The quality of this decision will depend directly on the number of options considered and the quality of the arguments put forward.   


If the number of options considered is less than the number of existing options, there is a risk of missing out on a more timely decision. 


If the information considered is inaccurate, the argument will potentially be false and if so, the resulting decision will be unfounded.  


If the information is correct but there is no link between this information and the objective pursued, the decision will not be motivated.  


If the analysis shows that no option is able to fully satisfy the objective pursued, the decision-maker will choose the option that comes closest to it or decide to postpone decision-making until another option arises. (Note that postponing decision-making may also be the most appropriate policy option in some cases.) 


To make the best decision, the rational decision-maker will therefore ideally have determined a complete and precise objective encompassing his values, considered all possible options, will have surrounded himself with numerous and accurate information and will have evaluated the relevance of each piece of information to the objective set.  



Foundations of the different parameters and risk for the final decision.  


Options can be based on imagination. This imagination can be complete and unbridled. The only risk of adding wacky options is a waste of time. 


Information is based on research and memory. Information can be delivered in large quantities. But this freedom is limited by the need to provide truthful information. False information could distort an argument and significantly damage the quality of the decision.


Reflection, as the name suggests, cannot be based on imagination. It is not a question of imagining, but of demonstrating by logical reasoning. Barring dumb luck, the risk of poor performance of this task will harm the quality of the decision. 


Impact of circumstances surrounding decision-making (health, mood, external circumstances, ...) 


We are only human.
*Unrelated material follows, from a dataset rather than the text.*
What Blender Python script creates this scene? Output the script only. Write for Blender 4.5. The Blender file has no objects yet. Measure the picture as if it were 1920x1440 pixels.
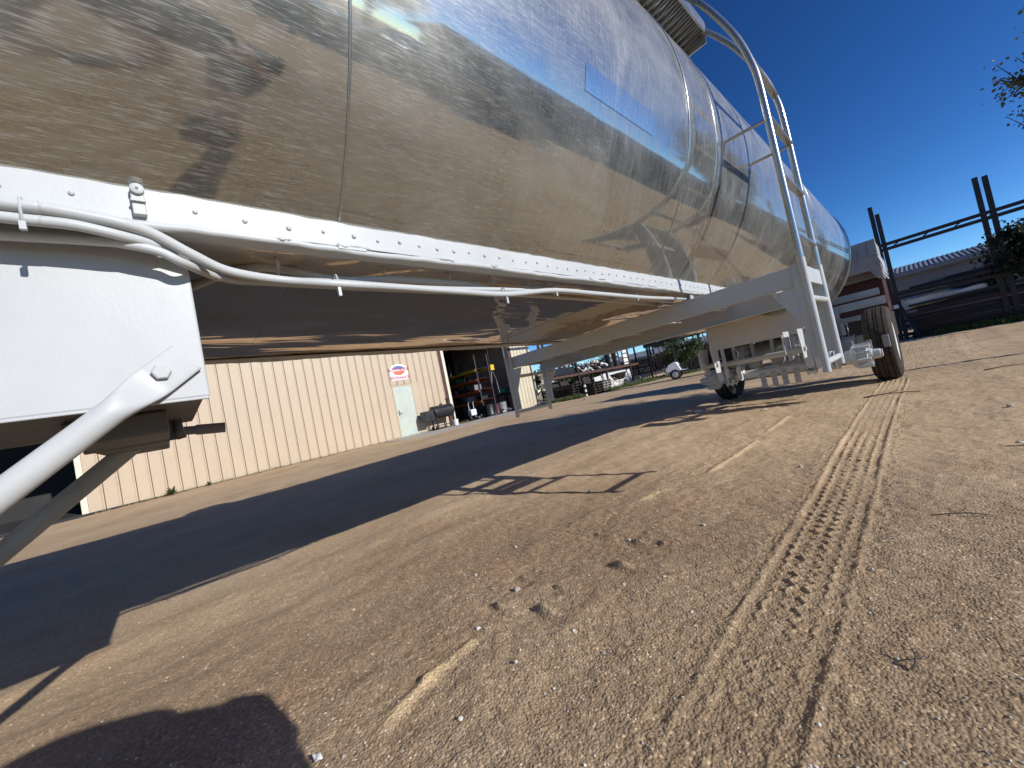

Our health, our moods, the circumstances surrounding decision-making (urgency, ...) are likely to influence each parameter of decision-making. 


The following may be impacted:  

·         The objective set: circumstances can influence the values and desires of the decision-maker. 

·         Options: Circumstances will affect the decision-maker's capacity for imagination and projection. 

·         Information: The decision-maker's memory may fluctuate depending on the circumstances surrounding the decision-making. 

·         Reflection: depending on his state and circumstances, the decision-maker will establish more or less relevant links between the information and between the information and the objective set. A tired mind may lack logic in making connections. 


Importance of consciousness 

Certain information and links between the information and between the information and the objective, intervene unconsciously for the decision-maker.  

It will be important for the decision-maker to become as aware as possible of these elements of information and reflection. Failing to become aware of it, even a posteriori, the decision-maker could find himself in a situation of blockage, not understanding the unconscious element blocking or complicating the decision-making, or making a decision that he scarcely explain.  


In future posts, we will complete and refine this basic formula so that it covers all decision-making hypothesis and allows you to improve all your decisions.